Grays Hall is a Harvard dormitory, built on the spot where Harvard’s earliest building, Old College, once stood. According to the Official guide to Harvard University of 1907:
Grays Hall, built in 1863 by the College, at a cost of nearly $40,000, is named for Francis Calley Gray, of the Class of 1809, a Fellow of the College from 1826 until 1836, John Chipman Gray, of the Class of 1811, a member of the Board of Overseers from 1847 until 1854, and William Gray, of the Class of 1829, a member of the Board of Overseers from 1866 until 1872, all three benefactors of the University.

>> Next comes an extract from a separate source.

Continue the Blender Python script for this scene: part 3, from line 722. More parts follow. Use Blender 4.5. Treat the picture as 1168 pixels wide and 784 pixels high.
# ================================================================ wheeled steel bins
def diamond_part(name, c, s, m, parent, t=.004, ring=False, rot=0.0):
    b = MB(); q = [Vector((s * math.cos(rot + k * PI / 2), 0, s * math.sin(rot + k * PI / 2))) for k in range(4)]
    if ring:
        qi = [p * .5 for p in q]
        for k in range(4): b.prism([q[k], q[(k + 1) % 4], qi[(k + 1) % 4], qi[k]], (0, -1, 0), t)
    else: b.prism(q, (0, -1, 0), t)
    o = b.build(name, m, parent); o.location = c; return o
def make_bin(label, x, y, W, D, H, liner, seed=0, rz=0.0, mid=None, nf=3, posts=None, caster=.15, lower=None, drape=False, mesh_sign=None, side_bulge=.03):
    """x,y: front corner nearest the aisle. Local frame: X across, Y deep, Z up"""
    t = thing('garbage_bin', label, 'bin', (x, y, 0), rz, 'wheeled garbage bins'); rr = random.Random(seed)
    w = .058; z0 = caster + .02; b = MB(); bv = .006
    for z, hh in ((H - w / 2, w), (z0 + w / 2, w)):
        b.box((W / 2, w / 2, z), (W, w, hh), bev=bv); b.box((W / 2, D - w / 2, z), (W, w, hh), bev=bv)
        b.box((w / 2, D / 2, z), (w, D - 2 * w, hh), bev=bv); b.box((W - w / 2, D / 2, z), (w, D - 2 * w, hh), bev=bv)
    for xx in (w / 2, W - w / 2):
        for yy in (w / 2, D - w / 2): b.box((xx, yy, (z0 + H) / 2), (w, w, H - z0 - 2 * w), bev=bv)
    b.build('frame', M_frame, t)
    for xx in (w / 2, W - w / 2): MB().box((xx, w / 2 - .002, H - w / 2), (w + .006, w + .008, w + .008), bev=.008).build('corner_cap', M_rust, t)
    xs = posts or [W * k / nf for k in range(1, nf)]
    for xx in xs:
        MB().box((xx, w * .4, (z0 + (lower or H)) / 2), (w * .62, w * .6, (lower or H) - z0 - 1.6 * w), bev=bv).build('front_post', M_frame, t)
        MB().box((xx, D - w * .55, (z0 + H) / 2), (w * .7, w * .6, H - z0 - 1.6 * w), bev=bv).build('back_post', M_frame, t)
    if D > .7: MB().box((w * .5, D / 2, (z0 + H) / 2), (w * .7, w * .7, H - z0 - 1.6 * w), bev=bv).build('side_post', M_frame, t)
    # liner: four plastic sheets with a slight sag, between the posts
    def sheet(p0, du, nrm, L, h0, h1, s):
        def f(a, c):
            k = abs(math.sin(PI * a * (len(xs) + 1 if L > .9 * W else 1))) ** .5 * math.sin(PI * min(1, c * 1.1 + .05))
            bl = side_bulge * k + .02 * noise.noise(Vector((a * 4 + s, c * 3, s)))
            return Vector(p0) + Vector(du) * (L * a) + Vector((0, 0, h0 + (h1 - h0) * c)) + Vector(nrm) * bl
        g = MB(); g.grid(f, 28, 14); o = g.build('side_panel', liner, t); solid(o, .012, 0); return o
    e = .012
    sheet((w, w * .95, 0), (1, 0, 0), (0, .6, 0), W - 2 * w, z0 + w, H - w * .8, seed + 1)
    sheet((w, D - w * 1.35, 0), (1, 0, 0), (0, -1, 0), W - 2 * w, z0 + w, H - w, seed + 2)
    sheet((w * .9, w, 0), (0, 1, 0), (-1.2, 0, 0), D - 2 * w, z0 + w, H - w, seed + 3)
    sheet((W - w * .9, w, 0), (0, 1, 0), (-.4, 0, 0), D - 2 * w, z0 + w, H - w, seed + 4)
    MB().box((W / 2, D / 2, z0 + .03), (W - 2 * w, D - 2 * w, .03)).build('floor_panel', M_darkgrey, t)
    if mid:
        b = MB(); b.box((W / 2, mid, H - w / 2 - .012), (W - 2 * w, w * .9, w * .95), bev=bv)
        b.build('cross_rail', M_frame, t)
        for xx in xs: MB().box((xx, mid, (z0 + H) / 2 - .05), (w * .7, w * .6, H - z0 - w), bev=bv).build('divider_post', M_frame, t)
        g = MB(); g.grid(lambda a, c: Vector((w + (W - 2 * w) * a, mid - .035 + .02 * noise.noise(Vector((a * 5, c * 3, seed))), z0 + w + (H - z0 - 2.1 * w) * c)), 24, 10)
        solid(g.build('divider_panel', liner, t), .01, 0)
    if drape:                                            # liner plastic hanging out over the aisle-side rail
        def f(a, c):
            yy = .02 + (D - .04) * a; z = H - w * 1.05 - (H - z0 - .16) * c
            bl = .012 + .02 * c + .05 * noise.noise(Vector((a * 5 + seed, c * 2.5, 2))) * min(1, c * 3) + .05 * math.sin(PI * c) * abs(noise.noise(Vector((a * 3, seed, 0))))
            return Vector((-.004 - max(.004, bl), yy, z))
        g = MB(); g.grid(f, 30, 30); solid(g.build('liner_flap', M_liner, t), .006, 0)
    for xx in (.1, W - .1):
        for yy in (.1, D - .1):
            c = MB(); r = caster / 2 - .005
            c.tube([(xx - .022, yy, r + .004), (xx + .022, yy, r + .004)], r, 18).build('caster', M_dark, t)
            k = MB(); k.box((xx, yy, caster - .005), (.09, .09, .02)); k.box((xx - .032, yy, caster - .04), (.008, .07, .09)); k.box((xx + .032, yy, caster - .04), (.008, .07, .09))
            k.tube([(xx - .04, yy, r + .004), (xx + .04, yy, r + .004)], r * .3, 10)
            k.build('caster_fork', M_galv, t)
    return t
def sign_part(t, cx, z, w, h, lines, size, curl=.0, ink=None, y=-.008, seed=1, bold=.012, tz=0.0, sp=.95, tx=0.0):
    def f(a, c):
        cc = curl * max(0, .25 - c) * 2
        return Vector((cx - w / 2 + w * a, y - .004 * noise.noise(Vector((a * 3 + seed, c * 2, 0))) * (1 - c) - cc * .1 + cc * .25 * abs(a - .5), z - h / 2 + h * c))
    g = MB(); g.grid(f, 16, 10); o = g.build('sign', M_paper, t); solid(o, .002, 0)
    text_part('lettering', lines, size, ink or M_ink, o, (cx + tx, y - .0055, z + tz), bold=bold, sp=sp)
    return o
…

This dorm was Harvard’s first building with water taps in the basement, freeing the residents from having to haul water in from pumps in Harvard Yard. Notable residents of Grays Hall have included: Norman Mailer, Frank Rich, Mo Rocca and Natalie Portman.
According to the Official guide to Harvard University of 1907:
Matthews Hall, completed in 1872, at a cost of about $113,000, was the gift of Nathan Matthews, of Boston, who stipulated that half the net income from the dormitory should be used to aid needy and deserving scholars; students for the ministry of the Protestant Episcopal Church and sons of ministers of that church to be preferred. The fifteen Matthews Scholarships were thus established. This dormitory, containing 60 suites of rooms, is thought to stand on the site of the old Indian College, built in 1654.
When Matthews Hall was built, an earlier brick building, Dane Hall, had to be moved seventy feet to the south to make room. The new building, designed by Peabody and Stearns, has Ruskin-inspired Gothic ornamentation, but is symmetrical in its plan, maintaining a balance consistent with earlier buildings in Harvard Yard. Matthews Hall has had a number of interesting past residents, including Matt Damon, Chuck Schumer, Barney Frank, William Randolph Hearst, John Dos Passos and Ernest Thayer.
Designed by Charles Bulfinch, Harvard‘s monumental University Hall was built in 1813-1814. Loammi Baldwin, who designed the Middlesex Canal and Harvard’s Holworthy Hall of 1811-1812, supervised the construction of University Hall. Built of Chelmsford granite, it was Harvard’s first stone building. The first floor originally contained four dining halls, one for each class, with kitchens located in the basement. The second floor contained a chapel, marked on the exterior by tall arched windows. These initial interior arrangements have been completely altered over the years and the building‘s original portico was removed in 1842.